Tel était le contexte économique et technique à la veille de l’invasion de l’Ukraine par la Russie qui allait bouleverser le marché européen de l’électricité et faire prendre conscience au gouvernement des erreurs commises par le passé. Deux facteurs affectèrent la production d’électricité. En Allemagne la brutale réduction des fournitures de gaz russe à la suite des sanctions adoptées contre Moscou et leur remplacement par des importations de gaz naturel liquéfié en provenance du Moyen-Orient et des Etats-Unis provoqua une hausse des prix.
En même temps un phénomène de corrosion affectait plusieurs centrales françaises et réduisait de façon significative les capacités de production à un moment où une autre partie du parc nucléaire devait être arrêtée pour réaliser les investissements nécessaires à l’allongement au-delà de 40 ans de leur fonctionnement ou pour procéder aux opérations habituelles de maintenance. Durant l’été 2022, environ 40% de la capacité de production nucléaire d’EDF n’était plus en état de répondre à la demande. Il s’ensuivit une envolée sans précédent des prix de l’électricité sur le marché européen susceptible de peser sur le pouvoir d’achat des ménages et sur la compétitivité des entreprises.
L’Etat prit alors des dispositions pour atténuer les conséquences de la flambée des prix en suspendant la taxe de contribution à la fourniture d’électricité et en réduisant fortement celle relative au service public de l’électricité. Le prix du kilowattheure au tarif réglementé passa entre décembre 2021 et décembre 2023 de 0.1193 à 0.2040 €, soit un quasi doublement. Le coût pour les finances publiques de cette prise en charge a représenté sur deux ans plusieurs dizaines de milliards d’euros.
Le raisonnement suivant lequel les énergies renouvelables pourraient compenser la baisse de la production nucléaire a donc été infirmé : la production hydraulique en raison d’un été 2022 chaud et sec n’a pas pu suivre la demande car les barrages étaient insuffisamment remplis. Les énergies éoliennes et solaires étaient trop intermittentes et leurs lieux de fonctionnement n’étaient pas toujours raccordés aux réseaux là où la demande était forte. A partir du mois de novembre 2021, la production thermique a dû commencer à compenser la baisse de la production nucléaire et la France est devenue un importateur net d’électricité.

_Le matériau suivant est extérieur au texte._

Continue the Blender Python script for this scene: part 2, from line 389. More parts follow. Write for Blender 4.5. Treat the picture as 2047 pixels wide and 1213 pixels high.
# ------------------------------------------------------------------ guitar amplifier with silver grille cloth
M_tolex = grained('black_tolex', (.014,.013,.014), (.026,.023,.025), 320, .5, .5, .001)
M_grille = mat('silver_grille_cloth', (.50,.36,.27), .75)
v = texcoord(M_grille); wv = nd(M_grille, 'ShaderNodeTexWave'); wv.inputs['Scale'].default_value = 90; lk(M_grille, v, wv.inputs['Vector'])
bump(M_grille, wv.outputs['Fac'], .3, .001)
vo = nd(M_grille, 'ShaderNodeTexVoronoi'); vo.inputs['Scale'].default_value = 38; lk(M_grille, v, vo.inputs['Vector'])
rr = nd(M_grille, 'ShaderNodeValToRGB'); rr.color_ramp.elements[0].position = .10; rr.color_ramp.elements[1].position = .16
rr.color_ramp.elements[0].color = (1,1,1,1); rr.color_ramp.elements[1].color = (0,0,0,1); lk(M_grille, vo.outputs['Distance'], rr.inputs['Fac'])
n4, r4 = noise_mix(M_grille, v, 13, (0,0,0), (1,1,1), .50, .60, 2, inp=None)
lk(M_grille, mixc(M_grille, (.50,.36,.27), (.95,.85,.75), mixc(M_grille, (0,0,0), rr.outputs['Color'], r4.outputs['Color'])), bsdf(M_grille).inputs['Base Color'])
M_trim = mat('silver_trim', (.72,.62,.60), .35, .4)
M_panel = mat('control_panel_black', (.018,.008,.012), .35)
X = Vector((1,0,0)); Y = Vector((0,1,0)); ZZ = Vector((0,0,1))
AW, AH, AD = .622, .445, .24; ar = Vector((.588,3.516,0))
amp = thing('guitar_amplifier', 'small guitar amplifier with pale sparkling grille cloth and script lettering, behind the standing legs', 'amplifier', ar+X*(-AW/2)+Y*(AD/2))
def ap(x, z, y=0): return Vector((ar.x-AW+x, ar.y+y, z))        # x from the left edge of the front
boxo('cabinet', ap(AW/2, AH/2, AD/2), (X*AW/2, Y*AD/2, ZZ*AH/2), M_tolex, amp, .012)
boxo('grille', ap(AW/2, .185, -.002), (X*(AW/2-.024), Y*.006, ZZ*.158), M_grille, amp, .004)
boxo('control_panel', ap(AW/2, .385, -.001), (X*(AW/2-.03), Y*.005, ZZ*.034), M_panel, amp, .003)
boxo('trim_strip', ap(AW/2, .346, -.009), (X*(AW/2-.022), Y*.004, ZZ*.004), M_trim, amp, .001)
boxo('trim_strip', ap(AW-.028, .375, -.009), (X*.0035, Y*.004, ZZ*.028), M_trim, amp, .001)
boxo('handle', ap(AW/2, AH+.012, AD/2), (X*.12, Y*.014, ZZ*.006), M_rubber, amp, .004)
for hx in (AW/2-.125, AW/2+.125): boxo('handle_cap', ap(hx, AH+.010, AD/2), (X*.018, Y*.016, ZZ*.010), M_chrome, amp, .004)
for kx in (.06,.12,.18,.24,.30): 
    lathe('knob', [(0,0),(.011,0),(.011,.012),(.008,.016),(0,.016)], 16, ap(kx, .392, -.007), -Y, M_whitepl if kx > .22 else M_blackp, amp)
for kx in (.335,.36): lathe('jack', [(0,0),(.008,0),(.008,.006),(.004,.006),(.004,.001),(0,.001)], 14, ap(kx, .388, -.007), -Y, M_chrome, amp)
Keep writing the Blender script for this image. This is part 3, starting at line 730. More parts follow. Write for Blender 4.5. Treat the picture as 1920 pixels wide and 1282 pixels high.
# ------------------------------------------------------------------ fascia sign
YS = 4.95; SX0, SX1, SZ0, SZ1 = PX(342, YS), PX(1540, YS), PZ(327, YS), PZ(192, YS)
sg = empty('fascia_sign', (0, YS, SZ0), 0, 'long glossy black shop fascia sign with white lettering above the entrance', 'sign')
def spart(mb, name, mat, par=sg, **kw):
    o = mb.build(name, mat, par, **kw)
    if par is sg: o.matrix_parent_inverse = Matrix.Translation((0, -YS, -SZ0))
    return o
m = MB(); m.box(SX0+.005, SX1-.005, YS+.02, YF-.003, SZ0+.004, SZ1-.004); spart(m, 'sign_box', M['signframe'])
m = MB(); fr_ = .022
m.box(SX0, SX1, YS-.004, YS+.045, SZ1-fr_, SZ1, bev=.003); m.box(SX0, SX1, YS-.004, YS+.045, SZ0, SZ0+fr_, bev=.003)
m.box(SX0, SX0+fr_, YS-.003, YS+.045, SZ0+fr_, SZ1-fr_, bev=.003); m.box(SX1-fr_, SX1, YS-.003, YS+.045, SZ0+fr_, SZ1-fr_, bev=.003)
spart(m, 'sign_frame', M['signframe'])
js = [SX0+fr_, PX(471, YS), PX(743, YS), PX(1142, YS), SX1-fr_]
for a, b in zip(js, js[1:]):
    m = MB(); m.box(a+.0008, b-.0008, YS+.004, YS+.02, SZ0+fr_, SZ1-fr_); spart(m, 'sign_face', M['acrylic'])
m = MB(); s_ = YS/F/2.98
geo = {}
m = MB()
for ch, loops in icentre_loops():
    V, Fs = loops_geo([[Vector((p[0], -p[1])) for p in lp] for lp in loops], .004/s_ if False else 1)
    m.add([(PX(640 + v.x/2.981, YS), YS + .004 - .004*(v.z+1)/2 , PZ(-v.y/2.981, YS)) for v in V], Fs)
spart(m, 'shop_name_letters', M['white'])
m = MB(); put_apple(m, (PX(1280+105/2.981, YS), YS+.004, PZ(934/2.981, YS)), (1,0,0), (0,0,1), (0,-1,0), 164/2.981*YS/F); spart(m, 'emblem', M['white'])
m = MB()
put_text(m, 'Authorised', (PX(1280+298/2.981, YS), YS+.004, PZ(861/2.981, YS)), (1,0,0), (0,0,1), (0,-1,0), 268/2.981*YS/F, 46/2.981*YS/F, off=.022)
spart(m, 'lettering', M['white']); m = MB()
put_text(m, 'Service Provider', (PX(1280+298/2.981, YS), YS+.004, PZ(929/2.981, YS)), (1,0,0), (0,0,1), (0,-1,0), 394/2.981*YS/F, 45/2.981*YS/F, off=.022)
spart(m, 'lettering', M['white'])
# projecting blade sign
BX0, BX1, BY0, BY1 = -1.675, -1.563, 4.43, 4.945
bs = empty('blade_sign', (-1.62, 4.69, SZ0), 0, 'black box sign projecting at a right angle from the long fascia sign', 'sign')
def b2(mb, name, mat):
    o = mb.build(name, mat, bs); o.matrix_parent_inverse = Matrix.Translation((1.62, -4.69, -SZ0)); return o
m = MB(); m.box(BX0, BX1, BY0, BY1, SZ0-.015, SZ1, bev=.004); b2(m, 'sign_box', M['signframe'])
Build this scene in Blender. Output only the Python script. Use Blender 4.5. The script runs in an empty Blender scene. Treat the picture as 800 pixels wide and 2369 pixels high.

En 2021, malgré la chute de la production à la fin de l’année, le solde exportateur était encore supérieur à 50 TWh. En 2022, il a été déficitaire de 15 TWh. Le remise en marche des centrales en 2023 lui a permis de retrouver un excédent de près de 50TWh, ce qui a contribué à réduire le déficit de la balance commerciale d’environ 3 milliards d’euros. La part du nucléaire dans le mix électrique cette année-là a atteint 65% et les énergies fossiles seulement 6,6%. Cette tendance s’accentue en 2024 grâce à la douceur du climat qui a permis une réduction significative de la consommation d’électricité et un rebond des exportations.
Les orientations de la politique économique de la France visent plusieurs objectifs : la réindustrialisation, la baisse des émissions de gaz à effet de serre, le rétablissement des comptes publics et la réduction des déficits extérieurs. La sortie progressive des énergies fossiles ne peut s’accomplir qu’avec une électrification croissante des modes de production et de consommation. Il ne sert à rien d’accorder des subventions importantes en faveur des véhicules électriques si l’électricité nécessaire à la recharge des batteries est fournie par des centrales électriques fonctionnant au gaz ou au charbon. La numérisation des entreprises comme de celle de la vie quotidienne repose elle aussi sur une consommation accrue d’électricité. La composition du mix électrique constitue donc un facteur déterminant dans la réussite de ces objectifs.
Les différentes crises intervenues ces deux dernières années ont montré dans les deux sens à quel point la production d’électricité d’origine nucléaire étaient en mesure de satisfaire tous ces objectifs à la fois. La réduction momentanée des capacités s’est traduite par des hausses de prix que l’Etat a dû compenser avec des aides coûteuses, par une augmentation des importations d’énergies fossiles et un accroissement du déficit extérieur et donc une incertitude sur la sécurité énergétique du pays. A l’inverse, le rétablissement du fonctionnement des centrales a permis immédiatement de retrouver de meilleures conditions d’approvisionnement énergétique et progressivement des coûts favorables au pouvoir d’achat et à la compétitivité des entreprises. Il convient de tirer les leçons de cette succession d’évènements.
En 2022, le gouvernement a procédé à un changement complet de cap en faveur du nucléaire, mettant un terme à un quart de siècle d’erreurs. Il était absurde d’opposer ce mode de production aux énergies renouvelables car du fait de leur intermittence, ils sont complémentaires. On doit se satisfaire de ce tournant mais ce n’est pas suffisant. Il est indispensable, si l’on veut éviter le retour des erreurs passées, d’expliquer quelle contribution cette technique de production d’électricité apporte à la sécurité des approvisionnements, à la prospérité économique et sociale du pays et à la réalisation des objectifs en matière d’environnement. Sinon, le risque est réel qu’on assiste à un retour de la contestation anti-nucléaire qui fera peser un doute sur les engagements futurs qui sont indispensables à la réalisation d’investissements nécessitant des financements importants et garantis.